Dick Admins
Throughout my graduate studies, I built my PhD work on the backbone of a thoughtfully designed computer infrastructure. I synchronized files across multiple machines using rsync, utilized proprietary software (matlab) from home via X forwarding, and also made use of CMU’s subnet to access protected resources, like online journals, on the web via a socks proxy (that’s what it’s called- honest).
All of these were made possible by ssh, (which stands for Secure SHell), one of the classic and certainly one of the most secure network communication programs in existence. SSH gives me access to a machine that is nearly equivalent to actually sitting at the keyboard, uses strong point-to-point encryption and allows me to transfer files and send data from other programs through secure “tunnels”. Fortunately for me (at the time), I was at CMU, which has a remarkably enlightened network administration policy that advances productivity and creativity on the users’ terms, while using sophisticated monitoring to detect and block irregular or inappropriate access.
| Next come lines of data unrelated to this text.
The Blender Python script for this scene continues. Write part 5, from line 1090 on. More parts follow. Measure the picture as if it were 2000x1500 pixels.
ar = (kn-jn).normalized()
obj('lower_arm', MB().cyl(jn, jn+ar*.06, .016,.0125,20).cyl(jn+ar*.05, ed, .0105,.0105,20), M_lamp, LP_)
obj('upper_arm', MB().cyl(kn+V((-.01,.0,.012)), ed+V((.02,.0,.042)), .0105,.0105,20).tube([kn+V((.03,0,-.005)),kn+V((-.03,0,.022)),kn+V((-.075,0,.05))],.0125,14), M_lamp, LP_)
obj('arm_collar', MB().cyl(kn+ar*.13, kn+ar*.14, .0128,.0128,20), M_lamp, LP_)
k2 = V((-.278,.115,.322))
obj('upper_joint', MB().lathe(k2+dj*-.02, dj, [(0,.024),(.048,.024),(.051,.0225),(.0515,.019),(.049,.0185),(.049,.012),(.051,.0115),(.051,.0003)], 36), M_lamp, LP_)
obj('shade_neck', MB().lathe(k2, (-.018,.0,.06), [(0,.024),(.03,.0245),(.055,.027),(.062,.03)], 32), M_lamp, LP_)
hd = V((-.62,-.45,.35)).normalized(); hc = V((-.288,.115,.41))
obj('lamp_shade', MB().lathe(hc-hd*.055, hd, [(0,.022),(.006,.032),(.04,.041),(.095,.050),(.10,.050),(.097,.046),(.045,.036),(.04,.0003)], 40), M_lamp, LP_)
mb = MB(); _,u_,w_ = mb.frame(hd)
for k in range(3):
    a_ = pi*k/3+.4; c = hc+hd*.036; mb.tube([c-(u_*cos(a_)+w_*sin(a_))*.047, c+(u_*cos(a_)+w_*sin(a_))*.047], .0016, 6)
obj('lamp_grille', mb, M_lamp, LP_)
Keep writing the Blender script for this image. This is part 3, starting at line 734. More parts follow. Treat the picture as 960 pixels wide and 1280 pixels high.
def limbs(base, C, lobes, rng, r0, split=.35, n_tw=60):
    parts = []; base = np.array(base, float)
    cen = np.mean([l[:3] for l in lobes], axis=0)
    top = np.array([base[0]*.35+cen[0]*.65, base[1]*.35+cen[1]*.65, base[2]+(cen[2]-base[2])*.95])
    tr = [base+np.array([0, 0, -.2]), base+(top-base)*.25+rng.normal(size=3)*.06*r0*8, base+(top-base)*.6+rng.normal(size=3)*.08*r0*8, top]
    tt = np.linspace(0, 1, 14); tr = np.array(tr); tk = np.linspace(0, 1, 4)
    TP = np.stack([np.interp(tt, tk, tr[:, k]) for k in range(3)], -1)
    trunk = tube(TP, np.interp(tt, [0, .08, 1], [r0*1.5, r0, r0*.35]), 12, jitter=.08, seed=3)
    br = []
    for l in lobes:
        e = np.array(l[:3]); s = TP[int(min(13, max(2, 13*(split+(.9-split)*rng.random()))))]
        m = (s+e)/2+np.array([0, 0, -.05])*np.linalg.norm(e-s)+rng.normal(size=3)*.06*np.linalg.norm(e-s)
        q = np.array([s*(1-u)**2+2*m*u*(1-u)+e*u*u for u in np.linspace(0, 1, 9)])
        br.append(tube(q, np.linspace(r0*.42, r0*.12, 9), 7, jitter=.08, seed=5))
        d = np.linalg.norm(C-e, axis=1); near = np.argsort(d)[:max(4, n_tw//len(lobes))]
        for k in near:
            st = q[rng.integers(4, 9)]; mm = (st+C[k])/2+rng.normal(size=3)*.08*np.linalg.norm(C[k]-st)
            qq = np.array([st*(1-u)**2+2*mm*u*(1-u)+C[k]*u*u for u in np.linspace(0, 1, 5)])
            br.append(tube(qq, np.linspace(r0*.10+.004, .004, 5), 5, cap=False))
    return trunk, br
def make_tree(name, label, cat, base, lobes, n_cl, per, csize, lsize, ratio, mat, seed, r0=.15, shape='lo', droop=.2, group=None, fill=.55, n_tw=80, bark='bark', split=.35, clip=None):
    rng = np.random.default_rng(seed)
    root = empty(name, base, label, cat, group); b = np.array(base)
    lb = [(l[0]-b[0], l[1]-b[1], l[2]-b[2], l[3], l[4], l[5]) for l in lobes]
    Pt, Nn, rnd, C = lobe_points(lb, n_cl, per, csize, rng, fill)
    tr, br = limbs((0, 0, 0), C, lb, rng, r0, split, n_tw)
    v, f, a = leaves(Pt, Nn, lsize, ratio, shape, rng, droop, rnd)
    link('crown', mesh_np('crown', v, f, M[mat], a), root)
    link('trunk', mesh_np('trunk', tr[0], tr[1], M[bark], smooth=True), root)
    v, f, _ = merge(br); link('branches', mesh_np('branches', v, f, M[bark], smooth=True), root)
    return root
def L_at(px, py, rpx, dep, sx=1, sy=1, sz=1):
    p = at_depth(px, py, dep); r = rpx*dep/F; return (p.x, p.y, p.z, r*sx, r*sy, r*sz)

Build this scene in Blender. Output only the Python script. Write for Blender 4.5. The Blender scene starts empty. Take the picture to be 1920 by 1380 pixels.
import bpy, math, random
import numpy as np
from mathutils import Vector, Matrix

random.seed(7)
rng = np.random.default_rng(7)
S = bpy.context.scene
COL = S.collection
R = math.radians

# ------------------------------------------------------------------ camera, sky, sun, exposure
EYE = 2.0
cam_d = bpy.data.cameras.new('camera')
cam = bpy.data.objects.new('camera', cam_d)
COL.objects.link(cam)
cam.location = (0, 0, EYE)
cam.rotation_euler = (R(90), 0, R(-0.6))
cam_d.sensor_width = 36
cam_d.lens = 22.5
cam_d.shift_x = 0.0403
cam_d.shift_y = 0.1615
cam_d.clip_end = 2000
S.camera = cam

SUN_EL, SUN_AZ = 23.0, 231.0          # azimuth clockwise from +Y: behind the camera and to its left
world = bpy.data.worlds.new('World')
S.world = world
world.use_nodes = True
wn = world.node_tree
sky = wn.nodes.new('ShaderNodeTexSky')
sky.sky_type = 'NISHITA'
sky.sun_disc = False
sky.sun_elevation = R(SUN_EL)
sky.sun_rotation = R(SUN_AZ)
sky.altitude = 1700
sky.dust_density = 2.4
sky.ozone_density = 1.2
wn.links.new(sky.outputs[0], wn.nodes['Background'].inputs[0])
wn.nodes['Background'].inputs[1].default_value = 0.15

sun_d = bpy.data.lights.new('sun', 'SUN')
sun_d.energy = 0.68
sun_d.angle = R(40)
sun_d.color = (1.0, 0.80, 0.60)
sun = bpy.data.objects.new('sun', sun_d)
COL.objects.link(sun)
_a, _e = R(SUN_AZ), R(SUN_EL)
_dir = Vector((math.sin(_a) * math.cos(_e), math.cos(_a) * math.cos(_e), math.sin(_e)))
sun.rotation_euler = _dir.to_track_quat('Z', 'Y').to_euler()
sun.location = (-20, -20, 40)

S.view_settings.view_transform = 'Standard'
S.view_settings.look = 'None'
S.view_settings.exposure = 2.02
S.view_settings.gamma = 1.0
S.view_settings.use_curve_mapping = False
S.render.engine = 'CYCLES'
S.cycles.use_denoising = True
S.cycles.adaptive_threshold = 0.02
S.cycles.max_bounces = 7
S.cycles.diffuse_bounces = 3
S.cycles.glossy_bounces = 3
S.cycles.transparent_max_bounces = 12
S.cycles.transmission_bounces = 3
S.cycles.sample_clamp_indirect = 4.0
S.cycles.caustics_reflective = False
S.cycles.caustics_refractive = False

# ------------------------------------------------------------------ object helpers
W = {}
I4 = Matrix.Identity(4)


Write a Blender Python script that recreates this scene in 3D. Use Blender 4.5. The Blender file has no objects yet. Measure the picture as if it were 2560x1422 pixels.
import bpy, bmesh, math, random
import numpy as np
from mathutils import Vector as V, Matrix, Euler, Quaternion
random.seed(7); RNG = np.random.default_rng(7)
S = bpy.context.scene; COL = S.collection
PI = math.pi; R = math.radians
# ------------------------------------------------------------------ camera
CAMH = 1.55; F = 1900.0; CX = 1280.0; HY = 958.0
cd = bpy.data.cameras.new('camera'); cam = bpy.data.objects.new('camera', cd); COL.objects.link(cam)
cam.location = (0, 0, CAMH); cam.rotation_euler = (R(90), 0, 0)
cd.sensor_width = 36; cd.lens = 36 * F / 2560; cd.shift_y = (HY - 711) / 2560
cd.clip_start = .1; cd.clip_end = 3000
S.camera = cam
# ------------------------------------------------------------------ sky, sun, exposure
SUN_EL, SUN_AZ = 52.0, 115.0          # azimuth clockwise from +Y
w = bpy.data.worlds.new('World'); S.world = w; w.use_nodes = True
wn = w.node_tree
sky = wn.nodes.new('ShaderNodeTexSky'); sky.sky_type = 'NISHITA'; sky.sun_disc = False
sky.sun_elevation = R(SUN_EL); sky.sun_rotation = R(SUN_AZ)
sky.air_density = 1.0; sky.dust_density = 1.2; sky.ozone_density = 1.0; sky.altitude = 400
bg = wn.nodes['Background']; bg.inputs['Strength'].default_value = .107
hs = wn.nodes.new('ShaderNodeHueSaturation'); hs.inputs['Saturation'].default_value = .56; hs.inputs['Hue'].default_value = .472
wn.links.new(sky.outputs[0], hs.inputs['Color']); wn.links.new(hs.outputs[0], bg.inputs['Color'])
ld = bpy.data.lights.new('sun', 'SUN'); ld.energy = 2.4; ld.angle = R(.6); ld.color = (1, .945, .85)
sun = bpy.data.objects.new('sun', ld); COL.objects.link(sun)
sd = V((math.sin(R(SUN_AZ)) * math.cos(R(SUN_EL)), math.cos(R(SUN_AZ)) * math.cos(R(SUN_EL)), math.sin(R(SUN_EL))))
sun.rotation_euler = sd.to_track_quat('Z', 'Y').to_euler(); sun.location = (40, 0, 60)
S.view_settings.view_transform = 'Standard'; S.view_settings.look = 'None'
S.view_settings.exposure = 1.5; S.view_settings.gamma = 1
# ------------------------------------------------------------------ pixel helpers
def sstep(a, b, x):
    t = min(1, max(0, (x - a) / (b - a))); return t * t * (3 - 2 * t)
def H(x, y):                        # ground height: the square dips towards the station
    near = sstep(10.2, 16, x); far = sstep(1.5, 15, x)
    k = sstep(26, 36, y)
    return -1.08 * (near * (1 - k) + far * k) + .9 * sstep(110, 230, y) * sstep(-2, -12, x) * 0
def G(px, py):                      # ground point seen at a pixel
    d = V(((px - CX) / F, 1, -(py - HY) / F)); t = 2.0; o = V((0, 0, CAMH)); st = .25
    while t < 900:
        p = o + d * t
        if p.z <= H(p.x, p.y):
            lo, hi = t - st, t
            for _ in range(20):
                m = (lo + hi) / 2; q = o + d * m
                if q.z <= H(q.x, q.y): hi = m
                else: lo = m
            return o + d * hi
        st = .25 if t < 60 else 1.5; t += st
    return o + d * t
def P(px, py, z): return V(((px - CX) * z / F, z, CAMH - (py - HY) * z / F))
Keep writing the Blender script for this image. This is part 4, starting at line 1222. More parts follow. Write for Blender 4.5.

At the time, I found CMU’s network admins to be a nuisance, but they were blessedly reasonable in comparison to the folks at UCSB. Computing here is hamhanded and kludgey, and services are bare-minimum (not to mention entirely microsoft-oriented). The standard answer to questions is “No.” And they make the collossal mistake that is so familiar in the IT-infrastructure world: they forget that the point of network security is not only to secure the network, but to secure the activities of the network’s users. It would be a bonus for them to consider facilitating productivity over simple enforcement.
As a consequence, they make positively bizarre policies. For example: They don’t let you choose or change your password. They assign you an 8-character “cryptographically secure” password that you can write on a sticky note and place on your monitor. THEN, they don’t provide secure email access– so every person who checks email over the free wireless network at a conference sends his cryptographically secure password in plaintext over IMAP. They don’t seem to support AT ALL sending mail from remote– their SMTP server doesn’t listen to me when I’m outside the network, anyway.
The only reason I’m writing about them is because they just shut off the one secure service they once provided, which was SSH, even if it was to an 11-year-old box running solaris. Now I have no access to work content (”Use dropbox,” said the admin when I asked– I guess outsourcing to a private company is preferable to running a daemon).
Of course, before I asked, I had to give my own demonstration of hamhandedness, so I tried to find computers running sshd on port 22 on the Bren School network (128.111.110/23) using nmap. I am not a hax0r so my use of nmap, say, lacks finesse. Now it seems I’ve angered the Intrusion Detection System and ALL traffic from my home IP address (which is static) is filtered completely. I can’t even see the Bren webpage from home (nor my home webpage from work), much less check my email. And, since I can’t access the Bren SMTP server I can’t send email TO anyone at work from home, which means I have to work from the office all the time and go “off grid” when I come home at night. Its now been 36 hours since my nmap attempt and still nothing. For all I know, their automated IDS firewall permanently blocks IP addresses, which seems unduly punitive for a false positive but- that’s the breaks.
So now I have to wander in, tail between my legs, and ask them to remove the IP address from the filter, sit through a lecture about how much of an asshole I am to try to use network infrastructure in a sophisticated way, and probably wait 7 to 10 days for them to “get to it.”